1. Service-Dominant Logic: Why AWS Is So Far Ahead

    © 2013 Jeff Sussna, Ingineering.IT

    A couple of years ago I migrated a LAMP application from a colo space to AWS. While for the most part I took a forklift approach, I did try to take advantage of basic AWS services such as ELB, auto-scaling, multi-AZ RDS, and so on. My application architecture included a memcached server. After investigating possible memcached fault-tolerance solutions, I ended up settling for a single instance. 

    Just a few weeks later, Amazon released their ElastiCache service. It felt as if they’d been reading my mind. In fact I think they were. I believe Amazon views their customers through a fundamentally different lens from their competitors. In my opinion this lens explains both their mind-reading abilities and their dramatic lead in the cloud market.

    As I see it, Amazon hasn’t fooled themselves into thinking they’re in the servers-on-demand business. They don’t care whether they’re selling Infrastructure-as-a-Service, Platform-as-a-Service, or Beer-as-a-Service. They understand that their customers don’t just come to them looking for Elastic Things, whether servers or storage or load balancers. Instead, customers use Amazon’s elastic things to help themselves operate scalable, fault-tolerant, cost-effective web applications. Amazon’s understanding comes from applying service-dominant rather than goods-dominant logic.

    According to goods-dominant logic, a vendor creates value, and gives it to a customer in exchange for money. According to service-dominant logic, the vendor and the customer co-create value together. The customer hires the vendor’s products, as it were, almost as it would workers, to accomplish a so-called “job to be done”. In the case of cloud, customers hire Elastic Things to help themselves build and operate resilient applications.

    Amazon is able to read their customers’ minds because they’re always thinking about their customers’ jobs-to-be-done. They constantly strive to better understand those jobs, and to help their customers better accomplish them. This approach explains why Amazon releases composable components, not just monolithic systems. Not every customer’s job-to-be-done is identical; AWS components let customers combine them in subtly different ways to suit subtly different requirements.

    Amazon differs from many of their competitors by virtue of always having been a service company. They’ve also benefitted from being their own customer. Companies such as Oracle, Dell, HP, Microsoft, and VMWare, on the other hand, have product pedigrees. I find it interesting that Google, considered by some to be the only truly viable competitor to Amazon on its own terms, also has always been a service company, and also has been its own cloud platform customer. 

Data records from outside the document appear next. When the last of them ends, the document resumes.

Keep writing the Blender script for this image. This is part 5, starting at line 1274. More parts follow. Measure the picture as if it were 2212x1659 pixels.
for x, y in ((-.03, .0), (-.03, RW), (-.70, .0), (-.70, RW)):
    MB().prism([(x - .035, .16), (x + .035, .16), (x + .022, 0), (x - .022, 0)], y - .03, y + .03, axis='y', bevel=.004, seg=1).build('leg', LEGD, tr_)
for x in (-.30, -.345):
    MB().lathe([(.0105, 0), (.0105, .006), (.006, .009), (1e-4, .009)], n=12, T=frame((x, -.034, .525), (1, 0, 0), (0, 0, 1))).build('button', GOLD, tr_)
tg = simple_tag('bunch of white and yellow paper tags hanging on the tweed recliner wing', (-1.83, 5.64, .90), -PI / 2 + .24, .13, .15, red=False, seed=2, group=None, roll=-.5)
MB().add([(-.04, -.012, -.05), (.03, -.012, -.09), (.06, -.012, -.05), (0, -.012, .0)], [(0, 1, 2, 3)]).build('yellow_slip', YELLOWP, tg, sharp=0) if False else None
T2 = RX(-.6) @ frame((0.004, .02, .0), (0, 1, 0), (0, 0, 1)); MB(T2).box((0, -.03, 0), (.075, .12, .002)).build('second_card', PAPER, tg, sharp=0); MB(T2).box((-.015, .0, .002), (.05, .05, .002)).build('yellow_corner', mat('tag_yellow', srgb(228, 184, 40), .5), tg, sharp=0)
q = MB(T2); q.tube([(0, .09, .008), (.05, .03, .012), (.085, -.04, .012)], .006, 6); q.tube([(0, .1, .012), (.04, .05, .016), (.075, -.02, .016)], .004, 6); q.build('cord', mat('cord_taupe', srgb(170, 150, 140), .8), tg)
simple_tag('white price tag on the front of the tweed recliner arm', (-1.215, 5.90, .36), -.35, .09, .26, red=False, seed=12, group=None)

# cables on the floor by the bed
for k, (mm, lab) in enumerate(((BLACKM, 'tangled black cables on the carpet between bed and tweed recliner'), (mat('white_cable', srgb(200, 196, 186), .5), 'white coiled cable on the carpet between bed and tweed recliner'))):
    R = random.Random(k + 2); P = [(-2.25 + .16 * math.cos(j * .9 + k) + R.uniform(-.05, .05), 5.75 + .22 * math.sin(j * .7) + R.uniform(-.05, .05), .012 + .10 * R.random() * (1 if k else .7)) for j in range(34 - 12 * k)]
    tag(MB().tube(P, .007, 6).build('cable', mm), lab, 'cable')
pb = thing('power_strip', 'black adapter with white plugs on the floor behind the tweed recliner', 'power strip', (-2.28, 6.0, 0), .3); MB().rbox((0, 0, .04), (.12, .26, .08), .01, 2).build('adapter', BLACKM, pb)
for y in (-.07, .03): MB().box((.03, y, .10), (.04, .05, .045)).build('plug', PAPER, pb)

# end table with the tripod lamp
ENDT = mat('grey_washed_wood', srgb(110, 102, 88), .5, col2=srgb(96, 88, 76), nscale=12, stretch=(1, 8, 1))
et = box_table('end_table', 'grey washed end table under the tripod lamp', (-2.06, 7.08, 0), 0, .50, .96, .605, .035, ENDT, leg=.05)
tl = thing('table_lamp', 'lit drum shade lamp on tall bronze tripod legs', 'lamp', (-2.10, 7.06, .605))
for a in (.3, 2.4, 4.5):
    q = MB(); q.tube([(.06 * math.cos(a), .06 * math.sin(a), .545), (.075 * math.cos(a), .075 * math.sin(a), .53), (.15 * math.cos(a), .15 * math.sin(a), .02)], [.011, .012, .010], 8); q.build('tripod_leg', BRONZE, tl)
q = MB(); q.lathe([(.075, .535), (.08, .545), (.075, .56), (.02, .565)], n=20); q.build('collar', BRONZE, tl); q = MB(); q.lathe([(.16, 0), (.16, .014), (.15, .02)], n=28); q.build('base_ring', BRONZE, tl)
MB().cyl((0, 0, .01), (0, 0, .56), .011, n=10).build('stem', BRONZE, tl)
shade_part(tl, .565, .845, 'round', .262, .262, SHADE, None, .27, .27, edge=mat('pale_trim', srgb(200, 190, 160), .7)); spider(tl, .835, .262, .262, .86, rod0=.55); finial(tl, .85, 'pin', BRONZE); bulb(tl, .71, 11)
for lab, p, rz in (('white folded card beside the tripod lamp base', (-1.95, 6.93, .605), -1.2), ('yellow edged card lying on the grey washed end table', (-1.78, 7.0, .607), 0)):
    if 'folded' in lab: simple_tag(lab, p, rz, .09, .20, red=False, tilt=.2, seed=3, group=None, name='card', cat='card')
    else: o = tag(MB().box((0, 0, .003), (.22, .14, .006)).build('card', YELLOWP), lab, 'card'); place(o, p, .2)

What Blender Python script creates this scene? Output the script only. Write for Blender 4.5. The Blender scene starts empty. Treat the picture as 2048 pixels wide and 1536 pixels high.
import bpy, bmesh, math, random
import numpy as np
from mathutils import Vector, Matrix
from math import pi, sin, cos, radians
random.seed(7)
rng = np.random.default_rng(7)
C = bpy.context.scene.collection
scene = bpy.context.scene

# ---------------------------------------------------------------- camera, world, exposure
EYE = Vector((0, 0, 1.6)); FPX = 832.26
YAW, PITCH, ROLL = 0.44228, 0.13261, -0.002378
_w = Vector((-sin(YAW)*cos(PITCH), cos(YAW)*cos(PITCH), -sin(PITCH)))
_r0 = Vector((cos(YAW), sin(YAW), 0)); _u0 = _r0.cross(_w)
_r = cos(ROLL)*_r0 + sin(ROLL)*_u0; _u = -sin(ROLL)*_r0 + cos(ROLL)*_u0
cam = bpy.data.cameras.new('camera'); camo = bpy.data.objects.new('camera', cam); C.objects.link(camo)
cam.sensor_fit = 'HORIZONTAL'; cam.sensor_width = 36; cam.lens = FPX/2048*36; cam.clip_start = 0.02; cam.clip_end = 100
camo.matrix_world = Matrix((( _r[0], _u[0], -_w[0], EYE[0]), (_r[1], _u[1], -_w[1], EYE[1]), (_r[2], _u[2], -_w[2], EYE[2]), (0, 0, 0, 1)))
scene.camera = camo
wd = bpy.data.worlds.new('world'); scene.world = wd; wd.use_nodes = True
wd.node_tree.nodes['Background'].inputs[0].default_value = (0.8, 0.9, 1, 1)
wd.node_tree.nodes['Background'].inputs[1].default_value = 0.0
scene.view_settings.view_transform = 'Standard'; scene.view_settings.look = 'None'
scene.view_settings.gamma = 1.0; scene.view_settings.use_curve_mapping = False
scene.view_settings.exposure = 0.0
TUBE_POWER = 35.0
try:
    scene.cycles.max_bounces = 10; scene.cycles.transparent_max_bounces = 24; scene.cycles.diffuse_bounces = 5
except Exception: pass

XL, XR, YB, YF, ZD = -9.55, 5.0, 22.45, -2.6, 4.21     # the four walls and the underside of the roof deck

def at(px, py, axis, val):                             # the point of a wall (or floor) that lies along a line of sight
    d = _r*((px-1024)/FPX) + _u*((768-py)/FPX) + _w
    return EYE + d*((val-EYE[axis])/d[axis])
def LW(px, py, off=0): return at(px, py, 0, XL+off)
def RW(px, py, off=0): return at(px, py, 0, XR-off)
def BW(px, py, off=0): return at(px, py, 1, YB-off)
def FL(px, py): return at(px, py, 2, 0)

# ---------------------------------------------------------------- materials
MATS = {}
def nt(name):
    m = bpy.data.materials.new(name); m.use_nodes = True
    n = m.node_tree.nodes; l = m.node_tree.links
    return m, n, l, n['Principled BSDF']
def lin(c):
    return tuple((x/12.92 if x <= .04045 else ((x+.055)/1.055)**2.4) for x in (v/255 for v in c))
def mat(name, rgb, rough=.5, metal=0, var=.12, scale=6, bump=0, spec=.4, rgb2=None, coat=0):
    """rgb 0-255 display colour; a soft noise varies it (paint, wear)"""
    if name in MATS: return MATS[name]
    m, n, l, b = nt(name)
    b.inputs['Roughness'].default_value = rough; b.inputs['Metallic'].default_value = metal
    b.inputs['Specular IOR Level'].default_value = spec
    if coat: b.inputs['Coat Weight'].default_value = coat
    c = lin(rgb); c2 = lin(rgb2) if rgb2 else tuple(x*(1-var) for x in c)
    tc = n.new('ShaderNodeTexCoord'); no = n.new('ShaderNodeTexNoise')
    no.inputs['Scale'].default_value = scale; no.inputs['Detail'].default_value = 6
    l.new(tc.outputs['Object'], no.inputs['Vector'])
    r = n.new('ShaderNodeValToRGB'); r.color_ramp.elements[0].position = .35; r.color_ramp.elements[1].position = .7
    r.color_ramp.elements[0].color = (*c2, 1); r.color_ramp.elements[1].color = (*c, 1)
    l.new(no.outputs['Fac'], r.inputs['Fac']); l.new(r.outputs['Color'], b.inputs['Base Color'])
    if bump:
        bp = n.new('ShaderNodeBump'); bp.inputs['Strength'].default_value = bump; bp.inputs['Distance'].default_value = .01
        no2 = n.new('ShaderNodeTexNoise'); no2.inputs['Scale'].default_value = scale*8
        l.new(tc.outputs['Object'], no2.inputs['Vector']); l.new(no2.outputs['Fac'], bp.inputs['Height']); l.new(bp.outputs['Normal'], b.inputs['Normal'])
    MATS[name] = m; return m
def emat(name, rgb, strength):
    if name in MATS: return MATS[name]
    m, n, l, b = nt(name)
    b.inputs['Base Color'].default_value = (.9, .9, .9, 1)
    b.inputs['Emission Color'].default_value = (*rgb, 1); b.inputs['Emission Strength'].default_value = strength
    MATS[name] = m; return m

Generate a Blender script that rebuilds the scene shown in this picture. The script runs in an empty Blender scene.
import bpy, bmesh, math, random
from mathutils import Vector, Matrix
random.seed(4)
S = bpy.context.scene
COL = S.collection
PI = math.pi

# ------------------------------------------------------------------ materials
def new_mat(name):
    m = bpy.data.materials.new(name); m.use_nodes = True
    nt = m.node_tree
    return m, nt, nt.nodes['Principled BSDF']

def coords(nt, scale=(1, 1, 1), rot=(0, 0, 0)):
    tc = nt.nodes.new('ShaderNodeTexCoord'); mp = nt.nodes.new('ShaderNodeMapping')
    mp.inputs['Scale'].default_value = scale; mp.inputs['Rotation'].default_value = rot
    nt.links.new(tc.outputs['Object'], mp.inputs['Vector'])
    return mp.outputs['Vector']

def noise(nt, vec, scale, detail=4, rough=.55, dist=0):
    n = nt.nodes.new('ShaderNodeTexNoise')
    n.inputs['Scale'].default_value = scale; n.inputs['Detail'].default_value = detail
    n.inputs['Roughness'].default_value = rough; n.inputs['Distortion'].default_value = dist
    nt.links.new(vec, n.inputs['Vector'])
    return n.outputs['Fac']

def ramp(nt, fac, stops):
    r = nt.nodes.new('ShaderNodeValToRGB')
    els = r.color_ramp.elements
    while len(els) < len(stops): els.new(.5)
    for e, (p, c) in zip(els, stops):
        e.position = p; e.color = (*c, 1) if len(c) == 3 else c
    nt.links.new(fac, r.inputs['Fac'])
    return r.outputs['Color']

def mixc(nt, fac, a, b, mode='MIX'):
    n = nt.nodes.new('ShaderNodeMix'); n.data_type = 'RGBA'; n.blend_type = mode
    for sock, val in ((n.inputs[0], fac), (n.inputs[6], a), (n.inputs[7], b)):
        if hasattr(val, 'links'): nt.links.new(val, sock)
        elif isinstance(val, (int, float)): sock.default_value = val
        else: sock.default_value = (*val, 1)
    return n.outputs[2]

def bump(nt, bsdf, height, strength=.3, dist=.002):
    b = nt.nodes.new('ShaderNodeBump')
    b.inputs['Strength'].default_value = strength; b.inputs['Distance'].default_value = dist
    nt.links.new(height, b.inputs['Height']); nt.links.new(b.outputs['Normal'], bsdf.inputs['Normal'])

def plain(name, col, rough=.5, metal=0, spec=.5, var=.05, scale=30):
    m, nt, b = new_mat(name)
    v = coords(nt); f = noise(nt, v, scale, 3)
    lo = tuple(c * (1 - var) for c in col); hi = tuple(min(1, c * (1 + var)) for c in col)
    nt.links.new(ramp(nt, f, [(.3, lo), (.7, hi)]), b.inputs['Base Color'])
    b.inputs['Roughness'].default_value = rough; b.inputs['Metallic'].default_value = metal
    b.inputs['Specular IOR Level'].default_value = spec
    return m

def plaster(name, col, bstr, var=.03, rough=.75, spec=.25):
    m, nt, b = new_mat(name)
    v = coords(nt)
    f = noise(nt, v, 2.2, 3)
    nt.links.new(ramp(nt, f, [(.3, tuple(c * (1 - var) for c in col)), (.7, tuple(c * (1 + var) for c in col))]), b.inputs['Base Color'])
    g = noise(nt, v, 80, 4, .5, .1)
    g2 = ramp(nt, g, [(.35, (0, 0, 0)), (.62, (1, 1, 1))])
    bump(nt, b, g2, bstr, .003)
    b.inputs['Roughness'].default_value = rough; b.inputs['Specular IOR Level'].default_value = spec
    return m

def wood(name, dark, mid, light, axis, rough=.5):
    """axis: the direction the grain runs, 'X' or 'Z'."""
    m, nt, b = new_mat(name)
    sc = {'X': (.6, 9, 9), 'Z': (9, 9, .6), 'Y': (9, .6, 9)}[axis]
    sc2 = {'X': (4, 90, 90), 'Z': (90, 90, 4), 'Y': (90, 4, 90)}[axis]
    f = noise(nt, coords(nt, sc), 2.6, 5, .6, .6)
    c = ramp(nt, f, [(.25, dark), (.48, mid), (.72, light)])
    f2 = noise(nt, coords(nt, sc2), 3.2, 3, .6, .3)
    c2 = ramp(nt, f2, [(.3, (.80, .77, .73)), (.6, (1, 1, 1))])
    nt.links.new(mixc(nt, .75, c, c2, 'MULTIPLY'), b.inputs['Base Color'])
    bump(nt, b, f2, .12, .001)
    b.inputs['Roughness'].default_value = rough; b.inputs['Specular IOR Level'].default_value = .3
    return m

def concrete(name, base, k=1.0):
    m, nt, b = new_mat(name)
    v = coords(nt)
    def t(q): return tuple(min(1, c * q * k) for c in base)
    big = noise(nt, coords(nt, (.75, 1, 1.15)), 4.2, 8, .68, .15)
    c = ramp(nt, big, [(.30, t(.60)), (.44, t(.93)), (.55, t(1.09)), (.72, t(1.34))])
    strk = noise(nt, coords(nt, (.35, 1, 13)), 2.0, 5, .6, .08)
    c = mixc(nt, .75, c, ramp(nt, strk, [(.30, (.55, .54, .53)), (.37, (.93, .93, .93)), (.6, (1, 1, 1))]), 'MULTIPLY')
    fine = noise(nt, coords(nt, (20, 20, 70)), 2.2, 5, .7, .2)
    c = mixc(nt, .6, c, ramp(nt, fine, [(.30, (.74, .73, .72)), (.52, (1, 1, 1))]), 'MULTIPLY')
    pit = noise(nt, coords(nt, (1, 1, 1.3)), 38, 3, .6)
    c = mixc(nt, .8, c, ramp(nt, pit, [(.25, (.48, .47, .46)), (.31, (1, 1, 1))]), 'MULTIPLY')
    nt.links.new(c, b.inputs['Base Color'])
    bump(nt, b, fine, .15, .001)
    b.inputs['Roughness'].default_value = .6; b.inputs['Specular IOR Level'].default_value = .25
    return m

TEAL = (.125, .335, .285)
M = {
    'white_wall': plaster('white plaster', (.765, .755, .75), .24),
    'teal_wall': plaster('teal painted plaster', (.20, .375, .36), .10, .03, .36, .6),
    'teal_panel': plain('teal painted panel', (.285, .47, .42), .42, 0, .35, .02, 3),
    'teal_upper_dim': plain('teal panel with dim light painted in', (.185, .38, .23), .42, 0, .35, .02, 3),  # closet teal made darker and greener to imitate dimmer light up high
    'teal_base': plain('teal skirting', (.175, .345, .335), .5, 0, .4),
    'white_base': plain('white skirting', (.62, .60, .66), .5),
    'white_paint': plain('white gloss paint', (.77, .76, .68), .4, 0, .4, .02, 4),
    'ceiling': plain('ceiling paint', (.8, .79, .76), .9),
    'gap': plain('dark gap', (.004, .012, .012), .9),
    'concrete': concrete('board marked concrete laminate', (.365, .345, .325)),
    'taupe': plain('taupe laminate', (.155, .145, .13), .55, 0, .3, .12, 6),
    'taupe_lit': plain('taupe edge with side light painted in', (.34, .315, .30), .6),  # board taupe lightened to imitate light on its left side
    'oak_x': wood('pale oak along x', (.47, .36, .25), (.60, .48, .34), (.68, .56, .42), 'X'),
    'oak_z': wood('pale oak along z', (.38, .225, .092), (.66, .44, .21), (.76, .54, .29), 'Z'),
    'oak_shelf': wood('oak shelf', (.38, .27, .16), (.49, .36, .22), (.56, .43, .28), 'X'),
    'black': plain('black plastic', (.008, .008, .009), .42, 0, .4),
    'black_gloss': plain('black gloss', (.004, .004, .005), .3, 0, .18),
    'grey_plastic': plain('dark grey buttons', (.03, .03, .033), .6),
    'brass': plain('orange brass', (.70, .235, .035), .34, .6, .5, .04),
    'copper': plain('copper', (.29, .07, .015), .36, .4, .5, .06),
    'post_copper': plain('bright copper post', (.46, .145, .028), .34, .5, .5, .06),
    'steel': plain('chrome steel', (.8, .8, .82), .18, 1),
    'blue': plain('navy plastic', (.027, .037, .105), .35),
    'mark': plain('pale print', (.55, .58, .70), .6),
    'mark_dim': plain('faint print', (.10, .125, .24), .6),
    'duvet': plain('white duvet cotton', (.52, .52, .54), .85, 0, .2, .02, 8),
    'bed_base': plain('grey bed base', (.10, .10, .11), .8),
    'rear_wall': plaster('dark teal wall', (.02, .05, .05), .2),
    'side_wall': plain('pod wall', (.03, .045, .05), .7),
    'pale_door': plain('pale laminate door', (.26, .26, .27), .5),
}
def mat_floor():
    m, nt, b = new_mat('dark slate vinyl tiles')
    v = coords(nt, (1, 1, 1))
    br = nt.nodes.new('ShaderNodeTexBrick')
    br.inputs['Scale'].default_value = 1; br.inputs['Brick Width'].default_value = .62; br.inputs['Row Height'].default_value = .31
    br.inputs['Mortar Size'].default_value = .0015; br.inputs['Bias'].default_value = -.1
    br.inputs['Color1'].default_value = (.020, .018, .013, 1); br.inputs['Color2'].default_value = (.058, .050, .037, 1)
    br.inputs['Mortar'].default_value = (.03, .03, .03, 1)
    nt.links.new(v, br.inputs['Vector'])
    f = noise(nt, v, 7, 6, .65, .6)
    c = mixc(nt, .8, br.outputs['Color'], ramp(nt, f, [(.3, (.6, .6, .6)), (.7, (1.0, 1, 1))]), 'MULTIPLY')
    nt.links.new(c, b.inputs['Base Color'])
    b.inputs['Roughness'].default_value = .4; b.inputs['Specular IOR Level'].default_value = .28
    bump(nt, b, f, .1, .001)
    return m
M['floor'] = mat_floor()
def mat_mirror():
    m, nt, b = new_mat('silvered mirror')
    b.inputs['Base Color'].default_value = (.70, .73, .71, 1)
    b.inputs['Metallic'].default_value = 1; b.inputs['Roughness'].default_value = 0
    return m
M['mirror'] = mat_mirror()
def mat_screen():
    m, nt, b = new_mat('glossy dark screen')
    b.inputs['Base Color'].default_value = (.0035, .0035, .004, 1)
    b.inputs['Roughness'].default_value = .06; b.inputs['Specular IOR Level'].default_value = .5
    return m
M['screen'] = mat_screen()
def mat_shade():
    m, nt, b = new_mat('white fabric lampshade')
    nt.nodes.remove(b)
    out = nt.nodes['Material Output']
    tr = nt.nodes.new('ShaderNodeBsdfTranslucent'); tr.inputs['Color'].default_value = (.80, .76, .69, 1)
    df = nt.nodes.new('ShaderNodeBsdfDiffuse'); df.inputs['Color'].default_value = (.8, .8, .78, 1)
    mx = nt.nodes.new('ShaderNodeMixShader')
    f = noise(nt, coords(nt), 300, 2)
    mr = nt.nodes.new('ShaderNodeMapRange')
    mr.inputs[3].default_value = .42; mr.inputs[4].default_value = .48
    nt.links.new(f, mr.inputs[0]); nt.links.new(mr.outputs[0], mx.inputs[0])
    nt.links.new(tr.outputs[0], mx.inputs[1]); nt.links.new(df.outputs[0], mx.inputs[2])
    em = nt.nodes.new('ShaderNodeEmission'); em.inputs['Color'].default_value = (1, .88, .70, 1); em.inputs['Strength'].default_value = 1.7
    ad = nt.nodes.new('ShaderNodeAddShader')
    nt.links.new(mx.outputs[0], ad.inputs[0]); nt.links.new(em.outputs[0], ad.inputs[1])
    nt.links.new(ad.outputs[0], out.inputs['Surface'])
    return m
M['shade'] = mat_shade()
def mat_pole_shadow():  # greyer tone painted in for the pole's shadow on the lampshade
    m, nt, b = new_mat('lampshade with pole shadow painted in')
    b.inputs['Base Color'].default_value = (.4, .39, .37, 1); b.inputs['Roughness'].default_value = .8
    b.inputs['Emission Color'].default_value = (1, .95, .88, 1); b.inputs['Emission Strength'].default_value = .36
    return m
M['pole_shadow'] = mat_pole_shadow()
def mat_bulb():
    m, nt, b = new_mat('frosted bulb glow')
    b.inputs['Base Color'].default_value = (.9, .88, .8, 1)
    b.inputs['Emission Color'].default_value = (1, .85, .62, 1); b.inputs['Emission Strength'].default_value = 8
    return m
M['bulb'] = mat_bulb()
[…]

    Speculation abounds regarding what Amazon’s competitors need to do to catch up. I don’t think it’s just a matter of innovating faster, or spending more money, or applying any kind of straightforward business strategy pivot. I think Amazon’s competitors need to accomplish nothing less profound than a complete change of perspective. They need to pivot from goods-dominant logic to service-dominant logic.